• [Task statement]
Quote exactly the lines spanning from the top of the data below to the line that contains "def onz(px, py, z): r", including both.

• [Source material]
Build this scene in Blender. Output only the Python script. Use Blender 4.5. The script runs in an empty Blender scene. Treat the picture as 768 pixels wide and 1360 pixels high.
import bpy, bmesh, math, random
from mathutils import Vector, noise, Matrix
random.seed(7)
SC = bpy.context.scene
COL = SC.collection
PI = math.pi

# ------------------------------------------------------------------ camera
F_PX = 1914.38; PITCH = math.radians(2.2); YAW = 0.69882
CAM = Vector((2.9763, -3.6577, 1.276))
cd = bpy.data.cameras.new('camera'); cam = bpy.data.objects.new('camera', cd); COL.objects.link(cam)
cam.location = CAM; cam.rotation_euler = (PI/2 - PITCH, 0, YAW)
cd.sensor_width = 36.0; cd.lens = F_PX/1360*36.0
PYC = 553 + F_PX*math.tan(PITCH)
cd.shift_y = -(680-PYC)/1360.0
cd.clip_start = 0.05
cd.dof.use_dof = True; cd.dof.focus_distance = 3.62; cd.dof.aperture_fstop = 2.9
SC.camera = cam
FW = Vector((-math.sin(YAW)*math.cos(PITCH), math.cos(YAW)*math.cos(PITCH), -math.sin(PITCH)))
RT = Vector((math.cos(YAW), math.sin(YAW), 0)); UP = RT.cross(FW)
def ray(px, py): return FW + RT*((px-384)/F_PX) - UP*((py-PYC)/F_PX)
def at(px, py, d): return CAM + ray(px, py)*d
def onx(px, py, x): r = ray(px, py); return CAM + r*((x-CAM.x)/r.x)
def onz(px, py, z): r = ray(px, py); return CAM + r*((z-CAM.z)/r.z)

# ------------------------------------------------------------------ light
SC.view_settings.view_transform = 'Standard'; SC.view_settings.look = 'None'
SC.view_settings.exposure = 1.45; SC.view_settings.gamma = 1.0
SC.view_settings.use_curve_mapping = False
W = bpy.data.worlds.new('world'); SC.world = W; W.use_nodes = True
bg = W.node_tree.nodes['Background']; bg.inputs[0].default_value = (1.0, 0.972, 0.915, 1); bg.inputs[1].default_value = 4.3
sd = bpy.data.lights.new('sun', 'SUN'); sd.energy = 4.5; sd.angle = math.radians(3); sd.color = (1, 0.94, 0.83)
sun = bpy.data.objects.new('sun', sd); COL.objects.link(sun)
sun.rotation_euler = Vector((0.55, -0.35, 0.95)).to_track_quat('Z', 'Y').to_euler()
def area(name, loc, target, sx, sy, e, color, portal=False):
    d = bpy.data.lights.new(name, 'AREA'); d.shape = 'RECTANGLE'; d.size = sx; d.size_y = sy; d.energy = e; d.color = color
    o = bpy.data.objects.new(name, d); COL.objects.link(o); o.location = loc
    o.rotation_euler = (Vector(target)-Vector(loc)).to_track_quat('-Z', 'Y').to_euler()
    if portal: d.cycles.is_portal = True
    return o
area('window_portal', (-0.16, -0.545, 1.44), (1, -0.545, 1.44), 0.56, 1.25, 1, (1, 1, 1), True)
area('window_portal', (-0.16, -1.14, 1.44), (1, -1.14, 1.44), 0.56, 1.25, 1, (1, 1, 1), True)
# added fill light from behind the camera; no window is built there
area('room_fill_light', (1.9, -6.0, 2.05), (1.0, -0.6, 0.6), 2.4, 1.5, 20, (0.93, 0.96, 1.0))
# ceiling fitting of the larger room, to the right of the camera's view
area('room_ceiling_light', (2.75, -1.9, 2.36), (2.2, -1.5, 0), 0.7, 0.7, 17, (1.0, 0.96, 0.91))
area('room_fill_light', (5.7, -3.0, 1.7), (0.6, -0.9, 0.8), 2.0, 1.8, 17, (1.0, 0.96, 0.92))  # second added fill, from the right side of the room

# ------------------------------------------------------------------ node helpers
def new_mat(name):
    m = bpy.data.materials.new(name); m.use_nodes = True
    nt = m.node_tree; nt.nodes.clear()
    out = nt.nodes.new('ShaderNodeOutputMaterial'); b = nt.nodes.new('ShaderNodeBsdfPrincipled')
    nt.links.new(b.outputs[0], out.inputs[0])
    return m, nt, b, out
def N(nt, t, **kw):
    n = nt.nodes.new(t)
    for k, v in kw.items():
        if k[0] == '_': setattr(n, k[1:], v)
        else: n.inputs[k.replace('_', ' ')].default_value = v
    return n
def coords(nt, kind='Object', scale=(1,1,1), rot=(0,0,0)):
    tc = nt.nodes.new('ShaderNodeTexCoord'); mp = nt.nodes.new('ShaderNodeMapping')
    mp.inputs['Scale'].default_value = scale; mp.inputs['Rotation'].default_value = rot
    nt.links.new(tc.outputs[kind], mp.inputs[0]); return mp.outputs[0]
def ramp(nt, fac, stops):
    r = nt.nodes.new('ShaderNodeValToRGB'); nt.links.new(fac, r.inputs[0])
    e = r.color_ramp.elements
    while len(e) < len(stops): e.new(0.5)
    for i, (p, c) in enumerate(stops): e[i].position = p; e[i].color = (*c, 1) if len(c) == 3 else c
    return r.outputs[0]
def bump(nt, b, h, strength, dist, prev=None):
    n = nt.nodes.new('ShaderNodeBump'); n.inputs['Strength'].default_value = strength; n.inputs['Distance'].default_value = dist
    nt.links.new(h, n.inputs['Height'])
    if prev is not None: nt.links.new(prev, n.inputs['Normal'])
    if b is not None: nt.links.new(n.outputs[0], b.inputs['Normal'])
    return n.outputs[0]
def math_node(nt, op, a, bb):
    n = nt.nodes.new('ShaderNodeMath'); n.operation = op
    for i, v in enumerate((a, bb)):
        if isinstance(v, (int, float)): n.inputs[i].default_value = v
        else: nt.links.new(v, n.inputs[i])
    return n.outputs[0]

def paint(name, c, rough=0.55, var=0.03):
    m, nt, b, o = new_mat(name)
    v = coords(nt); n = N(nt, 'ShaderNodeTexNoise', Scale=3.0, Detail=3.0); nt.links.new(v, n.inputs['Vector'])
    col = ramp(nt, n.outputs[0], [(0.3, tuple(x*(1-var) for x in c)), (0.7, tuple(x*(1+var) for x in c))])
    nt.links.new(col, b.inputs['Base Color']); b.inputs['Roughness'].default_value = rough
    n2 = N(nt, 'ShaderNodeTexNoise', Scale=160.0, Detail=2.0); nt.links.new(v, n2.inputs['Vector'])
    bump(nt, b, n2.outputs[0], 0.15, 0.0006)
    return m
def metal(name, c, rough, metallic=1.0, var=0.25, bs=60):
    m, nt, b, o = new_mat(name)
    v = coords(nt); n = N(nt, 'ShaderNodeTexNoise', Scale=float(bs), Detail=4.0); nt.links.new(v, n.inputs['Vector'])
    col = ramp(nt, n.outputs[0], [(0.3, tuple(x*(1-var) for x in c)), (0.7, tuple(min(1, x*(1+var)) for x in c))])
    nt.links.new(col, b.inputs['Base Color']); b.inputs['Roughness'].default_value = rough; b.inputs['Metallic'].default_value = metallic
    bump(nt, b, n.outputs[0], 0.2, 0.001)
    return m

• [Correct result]
Build this scene in Blender. Output only the Python script. Use Blender 4.5. The script runs in an empty Blender scene. Treat the picture as 768 pixels wide and 1360 pixels high.
import bpy, bmesh, math, random
from mathutils import Vector, noise, Matrix
random.seed(7)
SC = bpy.context.scene
COL = SC.collection
PI = math.pi

# ------------------------------------------------------------------ camera
F_PX = 1914.38; PITCH = math.radians(2.2); YAW = 0.69882
CAM = Vector((2.9763, -3.6577, 1.276))
cd = bpy.data.cameras.new('camera'); cam = bpy.data.objects.new('camera', cd); COL.objects.link(cam)
cam.location = CAM; cam.rotation_euler = (PI/2 - PITCH, 0, YAW)
cd.sensor_width = 36.0; cd.lens = F_PX/1360*36.0
PYC = 553 + F_PX*math.tan(PITCH)
cd.shift_y = -(680-PYC)/1360.0
cd.clip_start = 0.05
cd.dof.use_dof = True; cd.dof.focus_distance = 3.62; cd.dof.aperture_fstop = 2.9
SC.camera = cam
FW = Vector((-math.sin(YAW)*math.cos(PITCH), math.cos(YAW)*math.cos(PITCH), -math.sin(PITCH)))
RT = Vector((math.cos(YAW), math.sin(YAW), 0)); UP = RT.cross(FW)
def ray(px, py): return FW + RT*((px-384)/F_PX) - UP*((py-PYC)/F_PX)
def at(px, py, d): return CAM + ray(px, py)*d
def onx(px, py, x): r = ray(px, py); return CAM + r*((x-CAM.x)/r.x)
def onz(px, py, z): r = ray(px, py); return CAM + r*((z-CAM.z)/r.z)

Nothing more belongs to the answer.